Meskipun demikian, Scwab (2016) dalam Suharno et al. (2020) menyebutkan bahwa tingkat kompetisi lulusan vokasi Indonesia dibandingkan dengan negara ASEAN hanya 35% dan secara global hanya 10%. Dengan demikian, pekerjaan rumah untuk pengembangan vokasi masih besar (Suharno et al., 2020).
Suharno et al.. (2020) menyebut mengenai delapan hal yang harus dibenahi (Suharno et al., 2020):
a. Pengembangan Pendidikan Vokasi yang tidak terkontrol: tanpa studi mendalam mengenai pendirian dan pemilihan jurusan. Suharno et al.. (2020) menyebut bahwa jurusan otomotif sangat banyak dibuka dan akhirnya kelebihan lulusan dan tidak terserap di dunia kerja. Padahal kebutuhan untuk sektor maritim, energi terbarukan, turisme, dan industri kreatif tidak terisi untuk menggambarkan bahwa jurusan itu kurang tersedia.
b. Ketersediaan guru dalam jumlah dan kompetensi. Guru yang pensiun tidak digantikan. Guru yang kompeten tidak tersedia.
c. Sejumlah program tertentu tidak tersedia di Pendidikan Tinggi yang berakibat pada tersedianya pengajar untuk bidang itu. Kompetensi yang tidak tersedia pada PT, antara lain: pengelas, teknologi terbarukan, penangkap ikan.

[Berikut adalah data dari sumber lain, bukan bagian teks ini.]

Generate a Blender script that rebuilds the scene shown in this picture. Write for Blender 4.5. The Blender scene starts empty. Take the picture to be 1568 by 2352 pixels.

d. Fasilitas dan infrastruktur tidak cukup.
e. Pembelajaran: kurikulum tidak demand-driven. Industri berubah dan berkembang cepat namun kurikulum dan pembelajaran tidak bisa mengikuti perubahan itu.
f. Biaya tinggi namun hasil belum sesuai harapan.
g. Manajemen terbatas (Kepala Sekolah tidak mumpuni dari segi visi dan perencanaan).
h. Keterlibatan industri sangat terbatas.

Suharno et al.. (2020) menyebut sejumlah perbaikan yang harus dilakukan agar kebutuhan Pendidikan Vokasi bisa menjawab kebutuhan (Suharno et al., 2020), yakni:
a. Link and match antar SMK dan industri. Harus ada komunikasi, harus ada praktik agar siswa memperoleh pengalaman.
b. Kurikulum dan pembelajaran sekolah harus sejalan dengan LPTK untuk mendapatkan kualitas guru yang baik.
c. Guru berkualitas harus tersedia: pemerintah harus menganggarkan dan universitas harus memiliki prodi terkait jurusan tertentu.
d. Industri harus didorong untuk terlibat dalam pengembangan pendidikan vokasi. Ada kesan bahwa industri di Indonesia hanya menuntut ketersediaan tenaga terampil, tetapi tidak berkontribusi untuk mewujudkannya (AA menyebutkan perlu adanya sanksi kalau industri tidak berkontribusi pada pengembangan sekolah kejuruan).